Challenge: Determine the number of lines in these entries that hold the word "picture". Give the number and nothing more.

[Dataset entries]
* Start *

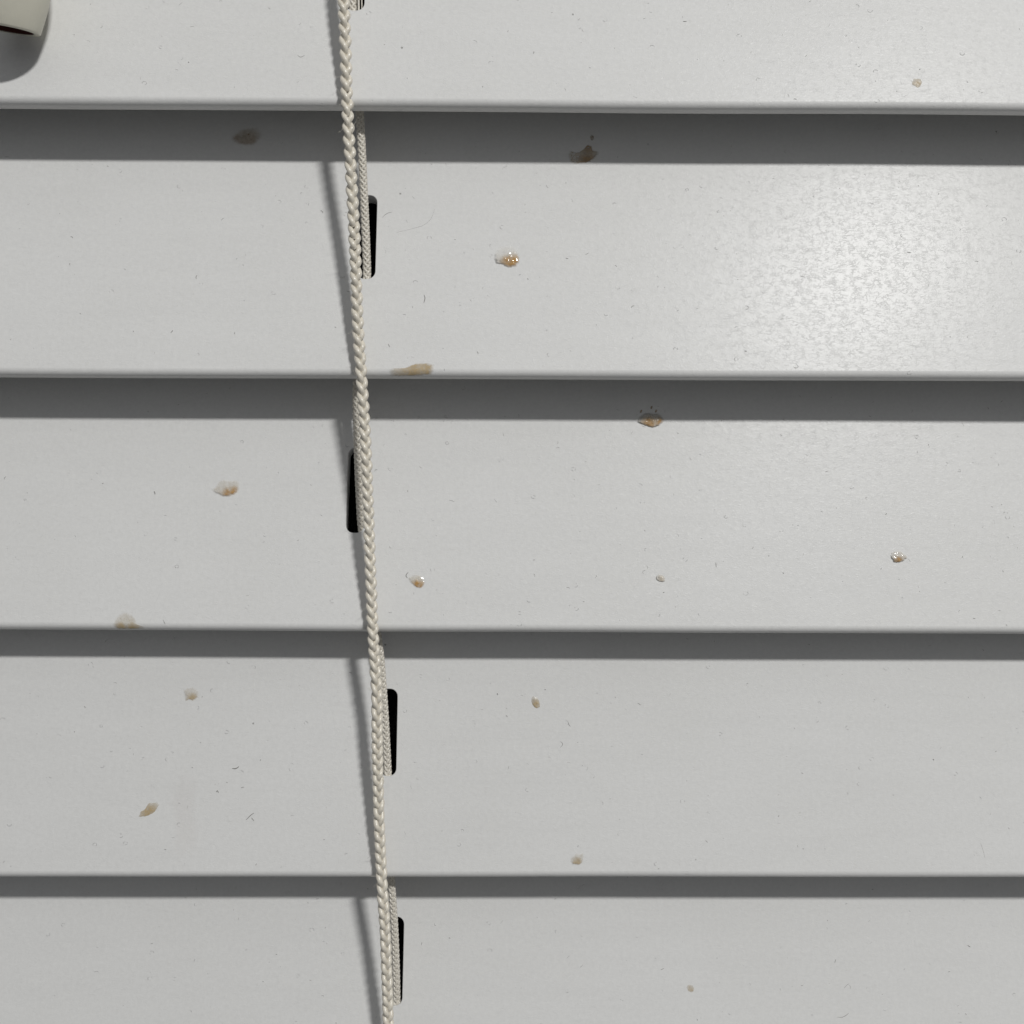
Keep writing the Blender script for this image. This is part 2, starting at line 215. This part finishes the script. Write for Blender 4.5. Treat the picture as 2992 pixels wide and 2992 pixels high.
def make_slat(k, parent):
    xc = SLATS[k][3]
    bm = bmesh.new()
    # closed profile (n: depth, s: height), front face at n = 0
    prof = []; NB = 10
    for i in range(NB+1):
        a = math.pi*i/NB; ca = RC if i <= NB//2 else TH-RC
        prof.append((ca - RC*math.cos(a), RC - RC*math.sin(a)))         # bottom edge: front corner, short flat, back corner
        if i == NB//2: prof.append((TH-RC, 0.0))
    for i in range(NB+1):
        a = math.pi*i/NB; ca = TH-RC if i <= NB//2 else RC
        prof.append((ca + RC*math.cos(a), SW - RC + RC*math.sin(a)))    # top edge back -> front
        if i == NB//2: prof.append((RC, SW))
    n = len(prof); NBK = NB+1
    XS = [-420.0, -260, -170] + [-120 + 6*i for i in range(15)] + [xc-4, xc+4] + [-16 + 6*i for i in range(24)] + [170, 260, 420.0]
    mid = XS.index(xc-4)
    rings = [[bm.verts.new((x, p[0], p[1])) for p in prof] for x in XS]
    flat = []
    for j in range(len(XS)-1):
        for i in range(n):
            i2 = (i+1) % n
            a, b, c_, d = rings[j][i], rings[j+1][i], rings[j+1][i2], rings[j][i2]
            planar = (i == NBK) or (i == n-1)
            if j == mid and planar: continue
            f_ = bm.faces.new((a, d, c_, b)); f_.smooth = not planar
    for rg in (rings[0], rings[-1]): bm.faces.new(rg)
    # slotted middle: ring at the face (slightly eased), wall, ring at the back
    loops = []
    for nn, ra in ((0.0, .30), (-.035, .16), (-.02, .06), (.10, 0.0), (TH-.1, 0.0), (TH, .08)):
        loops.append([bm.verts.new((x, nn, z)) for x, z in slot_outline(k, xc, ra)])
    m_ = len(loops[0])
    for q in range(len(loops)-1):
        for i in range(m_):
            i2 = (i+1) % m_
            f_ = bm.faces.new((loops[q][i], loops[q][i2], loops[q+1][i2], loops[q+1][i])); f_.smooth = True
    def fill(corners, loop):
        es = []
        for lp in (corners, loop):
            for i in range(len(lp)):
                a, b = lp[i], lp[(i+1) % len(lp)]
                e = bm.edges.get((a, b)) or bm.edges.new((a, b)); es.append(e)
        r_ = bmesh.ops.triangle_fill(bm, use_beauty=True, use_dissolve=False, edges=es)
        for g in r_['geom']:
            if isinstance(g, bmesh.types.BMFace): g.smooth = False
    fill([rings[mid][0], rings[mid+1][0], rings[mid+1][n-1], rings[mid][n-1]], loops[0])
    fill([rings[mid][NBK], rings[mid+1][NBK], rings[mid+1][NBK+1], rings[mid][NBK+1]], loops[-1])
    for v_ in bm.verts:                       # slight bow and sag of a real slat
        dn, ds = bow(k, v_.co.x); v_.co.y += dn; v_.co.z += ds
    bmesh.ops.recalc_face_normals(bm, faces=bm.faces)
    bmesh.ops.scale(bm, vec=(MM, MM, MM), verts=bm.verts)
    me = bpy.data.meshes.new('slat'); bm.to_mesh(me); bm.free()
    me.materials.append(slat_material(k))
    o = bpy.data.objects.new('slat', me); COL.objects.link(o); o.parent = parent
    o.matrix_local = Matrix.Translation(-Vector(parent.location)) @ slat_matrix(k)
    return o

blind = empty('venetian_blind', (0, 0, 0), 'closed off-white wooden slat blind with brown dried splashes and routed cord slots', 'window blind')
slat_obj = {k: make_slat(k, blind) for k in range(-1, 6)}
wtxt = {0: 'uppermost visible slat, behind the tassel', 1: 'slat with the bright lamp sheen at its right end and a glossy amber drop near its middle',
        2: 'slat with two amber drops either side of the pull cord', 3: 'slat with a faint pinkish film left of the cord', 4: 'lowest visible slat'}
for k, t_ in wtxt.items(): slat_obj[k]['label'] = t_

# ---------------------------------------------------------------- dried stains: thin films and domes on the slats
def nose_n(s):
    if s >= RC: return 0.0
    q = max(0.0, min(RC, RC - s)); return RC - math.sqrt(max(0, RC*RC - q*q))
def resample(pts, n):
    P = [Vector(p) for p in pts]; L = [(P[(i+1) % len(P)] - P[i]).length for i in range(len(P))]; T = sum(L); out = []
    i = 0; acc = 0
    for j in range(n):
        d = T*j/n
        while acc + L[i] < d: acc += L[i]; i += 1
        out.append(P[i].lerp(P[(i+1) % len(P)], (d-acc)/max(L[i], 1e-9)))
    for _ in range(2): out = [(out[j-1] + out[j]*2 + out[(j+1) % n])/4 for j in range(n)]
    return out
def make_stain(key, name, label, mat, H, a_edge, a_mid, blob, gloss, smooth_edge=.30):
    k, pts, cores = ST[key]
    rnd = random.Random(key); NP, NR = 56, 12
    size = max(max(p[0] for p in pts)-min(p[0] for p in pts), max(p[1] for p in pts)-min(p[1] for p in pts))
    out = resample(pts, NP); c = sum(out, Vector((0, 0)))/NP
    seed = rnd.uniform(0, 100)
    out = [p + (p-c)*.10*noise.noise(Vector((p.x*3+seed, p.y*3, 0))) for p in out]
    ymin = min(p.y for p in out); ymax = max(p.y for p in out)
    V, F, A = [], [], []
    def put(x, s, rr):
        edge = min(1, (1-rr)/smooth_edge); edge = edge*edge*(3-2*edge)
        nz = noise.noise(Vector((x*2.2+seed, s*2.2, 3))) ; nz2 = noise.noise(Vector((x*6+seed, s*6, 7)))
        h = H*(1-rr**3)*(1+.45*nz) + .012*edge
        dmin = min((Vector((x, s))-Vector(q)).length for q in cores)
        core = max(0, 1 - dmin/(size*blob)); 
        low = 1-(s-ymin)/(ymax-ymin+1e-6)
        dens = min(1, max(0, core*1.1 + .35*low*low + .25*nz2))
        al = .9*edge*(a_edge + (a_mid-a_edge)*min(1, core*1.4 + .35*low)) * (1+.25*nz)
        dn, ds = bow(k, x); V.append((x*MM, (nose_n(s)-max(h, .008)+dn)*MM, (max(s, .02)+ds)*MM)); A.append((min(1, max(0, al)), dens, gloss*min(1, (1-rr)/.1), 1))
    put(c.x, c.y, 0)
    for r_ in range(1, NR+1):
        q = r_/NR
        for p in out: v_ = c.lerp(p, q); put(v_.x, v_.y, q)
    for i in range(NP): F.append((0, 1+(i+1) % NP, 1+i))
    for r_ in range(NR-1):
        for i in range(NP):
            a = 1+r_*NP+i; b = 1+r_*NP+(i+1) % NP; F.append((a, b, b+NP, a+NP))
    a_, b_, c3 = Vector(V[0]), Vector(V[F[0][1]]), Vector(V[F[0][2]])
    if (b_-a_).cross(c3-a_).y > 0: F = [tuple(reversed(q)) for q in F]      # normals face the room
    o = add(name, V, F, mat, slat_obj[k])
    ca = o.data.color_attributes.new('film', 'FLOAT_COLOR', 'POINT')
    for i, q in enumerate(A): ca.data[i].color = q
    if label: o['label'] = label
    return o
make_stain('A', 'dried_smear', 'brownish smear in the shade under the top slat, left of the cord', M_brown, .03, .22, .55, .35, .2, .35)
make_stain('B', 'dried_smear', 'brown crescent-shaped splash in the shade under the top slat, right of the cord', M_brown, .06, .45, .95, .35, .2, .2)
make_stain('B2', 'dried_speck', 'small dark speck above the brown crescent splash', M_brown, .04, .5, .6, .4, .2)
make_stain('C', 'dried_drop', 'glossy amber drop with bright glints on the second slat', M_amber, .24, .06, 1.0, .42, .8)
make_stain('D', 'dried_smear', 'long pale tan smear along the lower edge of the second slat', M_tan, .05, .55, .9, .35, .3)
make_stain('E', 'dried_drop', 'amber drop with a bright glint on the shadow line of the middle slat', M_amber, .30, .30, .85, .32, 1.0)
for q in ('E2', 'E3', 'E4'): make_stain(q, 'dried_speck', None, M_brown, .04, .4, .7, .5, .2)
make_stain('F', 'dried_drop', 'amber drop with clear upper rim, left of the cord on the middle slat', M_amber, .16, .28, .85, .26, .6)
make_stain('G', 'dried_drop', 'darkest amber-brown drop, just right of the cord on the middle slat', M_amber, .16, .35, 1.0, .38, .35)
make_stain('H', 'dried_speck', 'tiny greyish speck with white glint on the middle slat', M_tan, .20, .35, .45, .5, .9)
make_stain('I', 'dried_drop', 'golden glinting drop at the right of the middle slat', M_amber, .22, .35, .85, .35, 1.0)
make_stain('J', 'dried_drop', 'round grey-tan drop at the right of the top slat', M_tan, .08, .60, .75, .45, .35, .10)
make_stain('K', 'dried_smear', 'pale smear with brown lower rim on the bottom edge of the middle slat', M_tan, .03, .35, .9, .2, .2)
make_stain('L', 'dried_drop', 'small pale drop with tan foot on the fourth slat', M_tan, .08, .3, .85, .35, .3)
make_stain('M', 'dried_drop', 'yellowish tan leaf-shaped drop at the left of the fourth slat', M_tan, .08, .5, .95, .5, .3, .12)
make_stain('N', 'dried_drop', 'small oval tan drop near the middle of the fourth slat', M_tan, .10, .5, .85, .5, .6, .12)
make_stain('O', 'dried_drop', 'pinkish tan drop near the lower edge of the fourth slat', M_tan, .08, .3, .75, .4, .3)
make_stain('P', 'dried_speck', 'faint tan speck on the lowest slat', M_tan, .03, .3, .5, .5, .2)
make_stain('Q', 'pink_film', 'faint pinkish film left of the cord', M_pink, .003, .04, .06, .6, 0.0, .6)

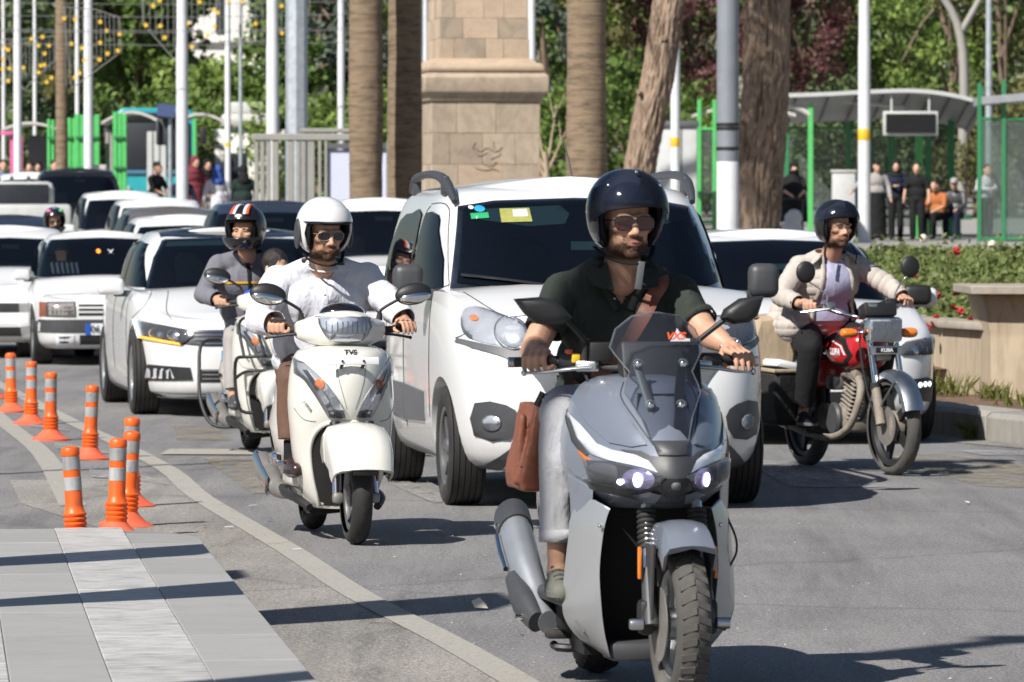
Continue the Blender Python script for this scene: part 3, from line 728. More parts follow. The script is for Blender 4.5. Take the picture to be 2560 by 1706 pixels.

* End *

Worked answer: 2